Generics are there to make detection of coding mistakes easy at compile time. Using mumbo-jumbo such as this is just misleading obfuscation.




回答3:


Adding <M extends Number> to the first example doesn't add anything the compiler cares about. Remember you are saying "a type which is a supertype of M" if we are saying "M is a subtype of Number" and "the type is a supertype of M", we aren't actually saying if the type is a subtype of Number.

For a better example, have M be Integer and the variable be of type A<Object>. While obviously that won't work, it satisfies all the requirements of the function correctly.

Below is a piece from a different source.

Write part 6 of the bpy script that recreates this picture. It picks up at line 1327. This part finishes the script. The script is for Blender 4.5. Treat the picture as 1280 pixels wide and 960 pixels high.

Since there exists no way to fix the function definition, it just lets it pass and assumes the call site will catch the problem.




回答4:


There are two parts to your question:

Part 1: What is the <M>?

The presence of a generic parameter on a method makes it a "typed method", which means the method has a generic type that is determined by the caller, usually by inference. It may be bounded. If the class has a type too and the method is an instance method, the two types are unrelated.

Part 2:

The generic types must match exactly. The reason boils down to the fact that if B is a subtype of A, SomeClass<T extends B> is not a subtype of SomeClass<T extends A>, more particularly, SomeClass<A> is not a subtype of SomeClass<? super A>.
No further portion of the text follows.